→ **SUPPLIED INFORMATION**:
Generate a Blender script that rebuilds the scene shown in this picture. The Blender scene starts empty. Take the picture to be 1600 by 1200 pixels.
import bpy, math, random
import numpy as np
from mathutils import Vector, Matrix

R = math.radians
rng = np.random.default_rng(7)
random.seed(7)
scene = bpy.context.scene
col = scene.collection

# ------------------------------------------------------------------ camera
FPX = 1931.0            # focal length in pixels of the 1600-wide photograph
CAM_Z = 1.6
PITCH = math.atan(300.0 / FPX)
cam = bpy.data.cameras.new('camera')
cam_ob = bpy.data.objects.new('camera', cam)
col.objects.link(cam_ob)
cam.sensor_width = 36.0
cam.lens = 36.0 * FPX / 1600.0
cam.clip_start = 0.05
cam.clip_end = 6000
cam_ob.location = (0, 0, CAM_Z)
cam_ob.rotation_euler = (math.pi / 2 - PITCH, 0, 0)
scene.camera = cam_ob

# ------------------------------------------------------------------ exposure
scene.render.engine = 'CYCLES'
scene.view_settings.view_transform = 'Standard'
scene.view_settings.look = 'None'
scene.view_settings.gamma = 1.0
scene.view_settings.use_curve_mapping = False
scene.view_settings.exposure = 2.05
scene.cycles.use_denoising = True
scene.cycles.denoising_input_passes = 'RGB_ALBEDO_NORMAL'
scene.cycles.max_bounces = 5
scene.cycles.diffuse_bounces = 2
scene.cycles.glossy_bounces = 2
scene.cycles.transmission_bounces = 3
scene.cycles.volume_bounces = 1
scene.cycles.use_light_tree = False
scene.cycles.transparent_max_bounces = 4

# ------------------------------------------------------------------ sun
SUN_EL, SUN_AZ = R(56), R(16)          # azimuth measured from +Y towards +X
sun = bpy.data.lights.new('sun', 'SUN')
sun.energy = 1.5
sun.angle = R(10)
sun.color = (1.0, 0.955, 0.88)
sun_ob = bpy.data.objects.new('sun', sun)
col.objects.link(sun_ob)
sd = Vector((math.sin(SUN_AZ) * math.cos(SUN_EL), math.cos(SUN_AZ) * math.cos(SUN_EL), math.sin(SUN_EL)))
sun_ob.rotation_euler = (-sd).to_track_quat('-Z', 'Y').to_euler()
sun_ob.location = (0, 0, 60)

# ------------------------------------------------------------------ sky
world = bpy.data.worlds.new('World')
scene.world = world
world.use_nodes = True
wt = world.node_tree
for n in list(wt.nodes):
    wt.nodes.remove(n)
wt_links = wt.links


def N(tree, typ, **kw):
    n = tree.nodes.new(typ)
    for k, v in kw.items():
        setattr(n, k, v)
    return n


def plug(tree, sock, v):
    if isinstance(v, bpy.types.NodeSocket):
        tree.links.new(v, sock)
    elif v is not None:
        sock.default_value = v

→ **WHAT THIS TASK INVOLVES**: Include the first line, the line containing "from mathutils import Vector, Matrix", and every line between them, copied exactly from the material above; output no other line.

→ **PROBLEM SOLUTION**:
Generate a Blender script that rebuilds the scene shown in this picture. The Blender scene starts empty. Take the picture to be 1600 by 1200 pixels.
import bpy, math, random
import numpy as np
from mathutils import Vector, Matrix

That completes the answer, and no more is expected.